**Description of the task**: Only a number is wanted: how many lines in the listing contain the word "Blender"?

**Extracted records**:
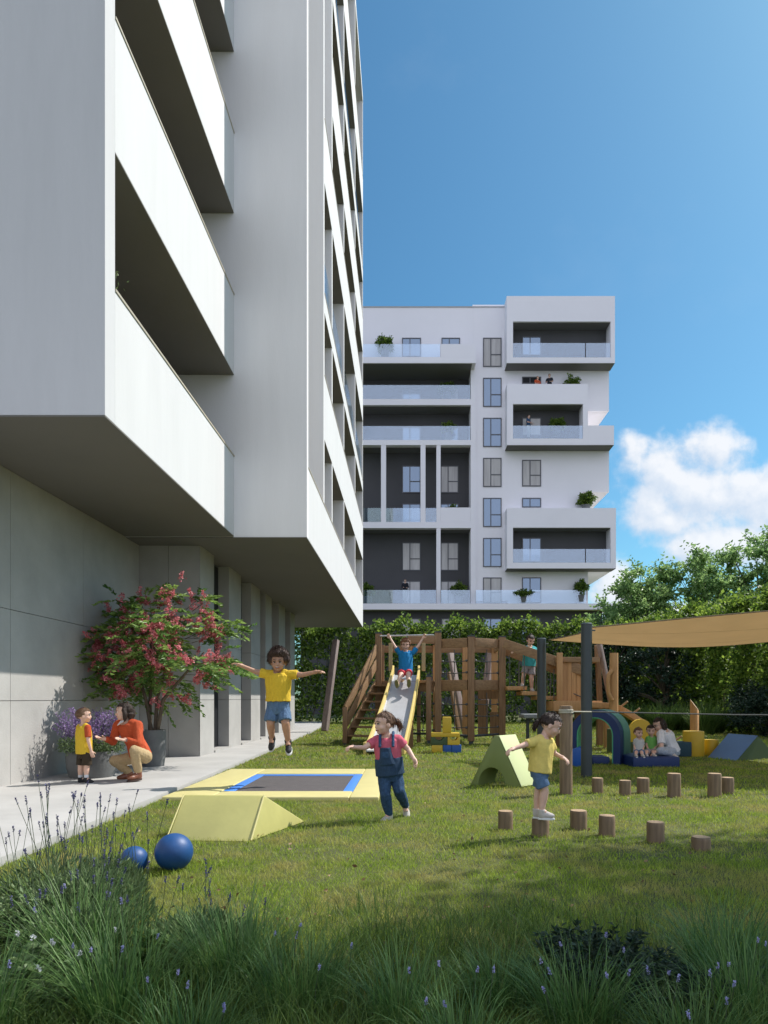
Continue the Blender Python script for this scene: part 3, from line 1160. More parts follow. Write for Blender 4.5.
# top grab bar the boy holds
MB().tube([P(380, 636, 18.5), P(434, 635, 18.2)], 0.022, 10).build('grab_bar', M_slide, pt_, smooth=True)
for px in (390.5, 423.5):
    a, b = P(px, 643, 18.45), P(px, 671, 18.45)
    MB().bar(b, a, 0.10, 0.06, (0, 1, 0)).build('guard_board', woodmat('pale_timber', (0.42, 0.31, 0.15), (0.5, 0.38, 0.2)), pt_, bevel=0.01)
bdp = MB()
bdp.extrude([P(398, 668, 19.0), P(412, 668, 19.0), P(412, 645, 19.0), P(404, 655, 19.0)], (0, 0.04, 0))
bdp.build('guard_board', M_orange, pt_)
beam(P(408, 640, 19.6), P(437, 640, 19.6), 0.22)
# solid infill panels low on the right
for (a, b, c, d) in [(478, 488, 700, 735), (490, 500, 712, 735), (478, 500, 691, 699)]:
    p0, p1 = P(a, d, 18.9), P(b, c, 18.9)
    MB().box(p0.x, p1.x, 18.9, 18.94, p0.z, p1.z).build('infill_panel', M_wood, pt_)
# rope nets with knots
def net(p0, p1, zs, nv, name='rope_net'):
    r = MB()
    kn = []
    p0, p1 = Vector(p0), Vector(p1)
    for z in zs:
        r.tube([p0 + Vector((0, 0, z)), (p0 + p1) / 2 + Vector((0, 0, z - 0.02)), p1 + Vector((0, 0, z))], 0.013, 6)
        kn += [(p0 + Vector((0.03, -0.03, z)), 0.035), (p1 + Vector((-0.03, -0.03, z)), 0.035)]
    for i in range(nv):
        t = (i + 1) / (nv + 1)
        q = p0.lerp(p1, t)
        r.tube([q + Vector((0, 0, zs[0] - 0.12)), q + Vector((0.01, 0, (zs[0] + zs[-1]) / 2)), q + Vector((0, 0, zs[-1] + 0.3))], 0.013, 6)
        kn += [(q + Vector((0, 0, z - 0.015)), 0.03) for z in zs]
    o = r.build(name, M_rope, pt_, smooth=True)
    for c_, r_ in kn:
        MB().ball(c_, r_, 8, 6).build('clamp', M_steelwire, o, smooth=True)


for hi in ((1.86, 2.16),):
    net(pb, pc_ + Vector((-.09, 0, 0)), hi, 1)
    net(pc_ + Vector((.09, 0, 0)), pd, hi, 1)
for lo in ((0.44, 0.74, 1.04),):
    net(pb, pc_ + Vector((-.09, 0, 0)), lo, 1)
    net(pc_ + Vector((.09, 0, 0)), pd, lo, 1)
net((XP['a'] + 0.9, 18.3, 0), (XP['b'] - .09, 18.1, 0), (0.35, 0.72, 1.05), 1)
MB().tube([(XP['b'], YT, 0.25), (XP['c'], 17.6, 0.22), (XP['d'], YT, 0.25)], 0.03, 8).build('foot_bar', M_post, pt_, smooth=True)
MB().tube([(0.02, 18.35, 0.25), (XP['b'], YT, 0.25)], 0.03, 8).build('foot_bar', M_post, pt_, smooth=True)

# leaning struts behind the tower (each a timber of its own)
def strut(p, q, w, lab, m=None):
    o = MB().bar(p, q, w, w * 0.8).build('leaning_pole', m or M_grey_wood, bevel=0.015)
    return props(o, lab, 'timber pole', 'weathered timber poles leaning around the playground')


strut(P(324.5, 731, 22.5), P(336, 640, 23.2), 0.2, 'weathered pole leaning right, standing alone at the far path end')
strut(P(327.5, 728, 23.2), P(335, 646, 23.4), 0.12, 'dark narrow pole tucked behind the lone pole by the path')
strut(P(465, 732, 21.0), P(449, 645, 21.8), 0.17, 'weathered pole leaning left, seen through the left tower net')
strut(P(458.5, 730, 21.8), P(449.5, 672, 22.2), 0.14, 'brown pole crossing behind the left tower net', M_wood)
strut(P(484.5, 706, 21.0), P(491, 648, 21.4), 0.2, 'short weathered pole behind the right tower net')
strut(P(481, 720, 21.8), P(488, 660, 22.0), 0.15, 'brown pole behind the right tower net', M_wood)
strut(P(601, 726, 17.5), P(597, 645, 17.3), 0.13, 'dark brown pole right of the near steel post', M_wood)
strut(P(611, 702, 17.2), P(599, 643, 16.9), 0.12, 'weathered pole leaning left beside the forked trunk')

# ------------------------------------------------------------------ slide
sd_ = empty('slide', (0.0, 16.5, 0), 'metal playground slide with pale yellow rims that the boy rides down', 'slide')
Lt, Rt = P(393, 675, 18.4), P(419, 675, 18.4)
Lb, Rb = P(364.5, 755.5, 14.35), P(403, 755.5, 14.35)
cl = []
for t in np.linspace(0, 1, 24):
    zt = Lt.z * (1 - t) + 0.09 * t
    # straight run that levels off at the foot
    s_ = min(1.0, t / 0.9)
    z_ = Lt.z + (0.10 - Lt.z) * (s_ + 0.05 * math.sin(math.pi * s_)) if t < 0.9 else 0.10 - 0.0 * t
    z_ = max(z_, 0.09)
    cl.append((Lt.lerp(Lb, t), Rt.lerp(Rb, t), z_))
rg, rl, rr_ = [], [], []
for a, b, z_ in cl:
    a, b = Vector((a.x, a.y, z_)), Vector((b.x, b.y, z_))
    c = (a + b) / 2
    e = (b - a) / 2
    ins = e * 0.93
    rg.append([c - ins + Vector((0, 0, .05)), c - ins * 0.93, c, c + ins * 0.93, c + ins + Vector((0, 0, .05)), c + ins + Vector((0, 0, -.03)), c - Vector((0, 0, .03)), c - ins - Vector((0, 0, .03))])
    for lst, sg in ((rl, -1), (rr_, 1)):
        k = c + e * sg
        o_ = e.normalized() * 0.03
        hgt = 0.17
        lst.append([k - o_ + Vector((0, 0, -.09)), k + o_ + Vector((0, 0, -.09)), k + o_ + Vector((0, 0, hgt)), k - o_ + Vector((0, 0, hgt))])
MB().sweep(rg).build('chute', M_slide, sd_, smooth=True, angle=50)
for lst in (rl, rr_):
    # raised rounded head at the top end
    h0 = [v + Vector((0, 0.22, 0.10 if i > 1 else 0)) for i, v in enumerate(lst[0])]
    MB().sweep([h0] + lst).build('side_rim', M_yrim, sd_, bevel=0.012)
for t in (0.02, 0.55):
    a = Lt.lerp(Lb, t)
    b = Rt.lerp(Rb, t)
    z_ = Lt.z + (0.1 - Lt.z) * t / 0.9
    for q in (a, b):
        MB().box(q.x - .05, q.x + .05, q.y - .05, q.y + .05, -0.05, z_ - 0.1).build('support_leg', M_wood, sd_)

# ------------------------------------------------------------------ stairs
st = empty('timber_stairs', (-1.2, 18, 0), 'open brown timber stairs with slatted handrail left of the slide', 'stairs')
b0, t0 = P(346, 738, 17.3), P(377.5, 684, 18.6)
b0.z, t0.z = 0.12, 1.62
run = t0 - b0
side = Vector((run.y, -run.x, 0)).normalized() * 0.85
for o_ in (Vector(), side):
    MB().bar(b0 + o_, t0 + o_, 0.06, 0.24).build('stringer', M_wood_h, st, bevel=0.008)
for i in range(7):
    c = b0.lerp(t0, (i + 0.35) / 7) + Vector((0, 0, 0.03))
    d_ = Vector((run.x, run.y, 0)).normalized() * 0.13
    w_ = side.normalized()
    a_, b_ = c + w_ * 0.035, c + side - w_ * 0.035
    MB().extrude([a_ - d_, b_ - d_, b_ + d_, a_ + d_], (0, 0, 0.045)).build('tread', M_wood_h, st, bevel=0.006)
lowp = b0 + Vector((-0.02, -0.05, 0))
MB().box(lowp.x - .06, lowp.x + .06, lowp.y - .06, lowp.y + .06, 0.06, 0.98).build('newel_post', M_wood, st, bevel=0.01)
MB().box(lowp.x - .035, lowp.x + .035, lowp.y - .035, lowp.y + .035, -0.05, 0.06).build('post_shoe', M_post, st)
midp = b0.lerp(t0, 0.6)
MB().bar(midp + Vector((-0.05, 0, -0.1)), midp + Vector((-0.05, 0, 0.95)), 0.09, 0.07, (0, 1, 0)).build('newel_post', M_wood, st, bevel=0.01)
for dz in (0.42, 0.82):
    MB().bar(b0 + Vector((0, -0.06, dz)), t0 + Vector((0, -0.06, dz + 0.16)), 0.045, 0.20).build('handrail', M_wood_h, st, bevel=0.008)

# ------------------------------------------------------------------ wobbly bridge, little house, beams
br_ = empty('plank_bridge', (3, 18, 0), 'wobbly timber plank bridge stepping down from the tower behind the steel posts', 'bridge')
steps = [(505, 524, 686.5), (519, 541, 691.5), (534, 556, 696.0), (548, 577, 701.5)]
for i, (a, b, y) in enumerate(steps):
    yy = 17.9 - 0.15 * i
    p0, p1 = P(a, y, yy), P(b, y, yy)
    MB().box(p0.x, p1.x, yy - 0.45, yy + 0.45, p0.z - 0.1, p0.z).build('plank', M_orange, br_, bevel=0.015)
    for x_ in (p0.x + 0.06, p1.x - 0.06):
        for s_ in (-0.42, 0.42):
            MB().tube([(x_, yy + s_, p0.z - 0.02), (x_, yy + s_, p0.z + 0.8)], 0.012, 6).build('hanger_rope', M_rope, br_, smooth=True)
for s_, a, b in ((-0.46, (504, 643.5), (584, 671)), (0.46, (504, 650), (566, 673))):
    MB().bar(P(a[0], a[1], 17.9 + s_), P(b[0], b[1], 17.3 + s_), 0.06, 0.24).build('handrail', M_wood_h, br_, bevel=0.01)
MB().tube([P(545, 685, 17.2), P(565, 690, 17.0), P(584, 698, 16.8)], 0.014, 6).build('side_rope', M_rope, br_, smooth=True)

hs = empty('play_house', (4, 16.8, 0), 'small orange timber platform house at the lower end of the plank bridge', 'playhouse')
hp = MB()
for i in range(6):
    x0 = P(558 + i * 4.6, 700, 16.9).x
    x1 = P(558 + (i + 1) * 4.6 - 0.35, 700, 16.9).x
    hp.box(x0, x1, 16.9, 16.94, P(0, 702, 16.9).z, P(0, 659, 16.9).z)
hp.build('plank_wall', M_orange, hs)
p0, p1 = P(556, 657, 16.85), P(600, 657, 16.85)
MB().box(p0.x, p1.x, 16.84, 17.9, p0.z - 0.13, p0.z).build('roof_beam', M_wood_h, hs, bevel=0.01)
p0, p1 = P(552, 701, 16.8), P(600, 711, 16.8)
MB().box(p0.x, p1.x, 16.6, 17.9, p1.z, p0.z).build('floor_deck', M_orange, hs, bevel=0.01)
for px in (559, 578, 600):
    p = P(px, 711, 16.9)
    MB().box(p.x - .07, p.x + .07, 16.86, 17.0, -0.05, p.z - 0.002).build('post', M_wood, hs)
p = P(559, 653, 16.86)
MB().box(p.x - .07, p.x + .07, 16.75, 16.835, P(0, 702, 16.9).z, p.z).build('corner_post', M_orange, hs, bevel=0.01)

cb = empty('curved_climbing_beam', (5.5, 16, 0), 'long arched timber balance beam with pegs behind the blue tunnel', 'climbing beam')
bp_ = [(588, 702), (600, 702.5), (612, 703), (622, 706), (634, 713), (645, 720.5), (656, 729), (666, 736), (676, 741)]
rings = []
for i, (px, py) in enumerate(bp_):
    yy = 16.4 - i * 0.12
    p = P(px, py, yy)
    q = P(bp_[min(i + 1, 8)][0], bp_[min(i + 1, 8)][1], 16.4 - min(i + 1, 8) * 0.12) - P(bp_[max(i - 1, 0)][0], bp_[max(i - 1, 0)][1], 16.4 - max(i - 1, 0) * 0.12)
    nrm = Vector((-q.z, 0, q.x)).normalized()
    rings.append([p, p + Vector((0, 0.35, 0)), p + Vector((0, 0.35, 0)) - nrm * 0.13, p - nrm * 0.13])
MB().sweep(rings).build('beam_body', M_orange, cb, bevel=0.01)
for i in (3, 4, 7, 8):
    a = rings[i][0]
    MB().tube([a + Vector((0, 0.1, -0.02)), a + Vector((0.14, 0.02, 0.11))], 0.022, 8).build('peg', M_logtop, cb, smooth=True, angle=50)
p0 = rings[0][3]
MB().box(rings[8][3].x - .1, rings[8][3].x + .06, rings[8][3].y, rings[8][3].y + .2, -0.05, rings[8][3].z).build('support_post', M_orange, cb)
MB().box(rings[2][3].x - .1, rings[2][3].x + .06, rings[2][3].y + 0.1, rings[2][3].y + .28, -0.05, rings[2][3].z).build('support_post', M_orange, cb)

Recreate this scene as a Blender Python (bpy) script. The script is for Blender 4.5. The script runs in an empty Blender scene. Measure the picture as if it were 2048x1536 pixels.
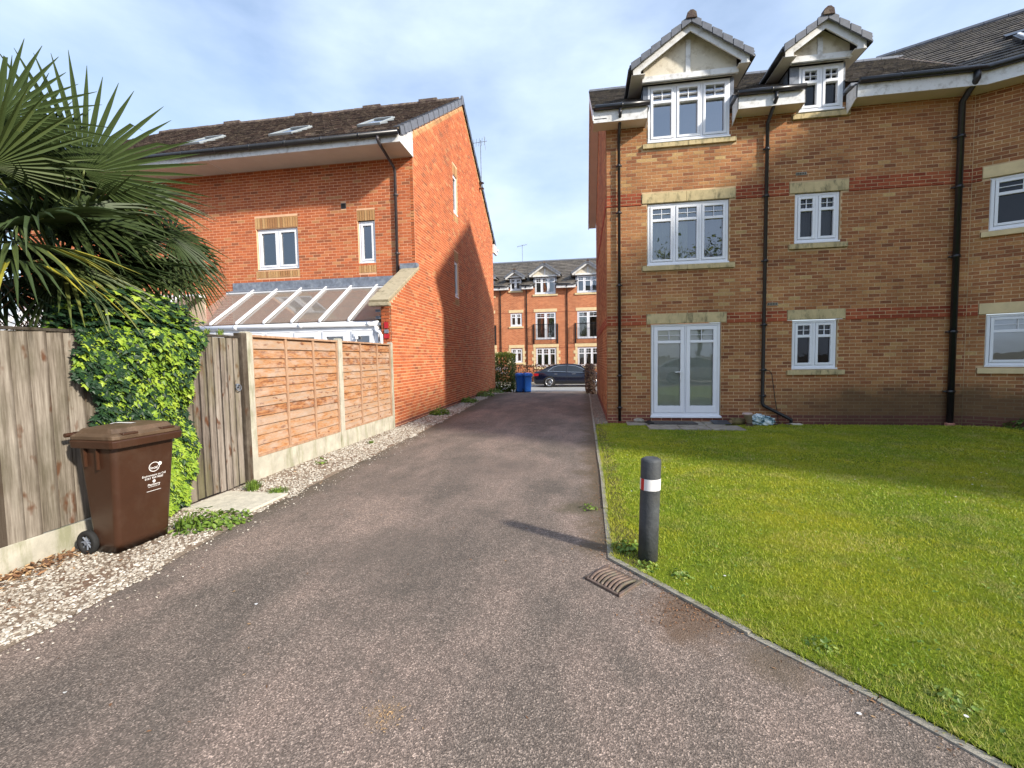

**Answer to this exercise**: 2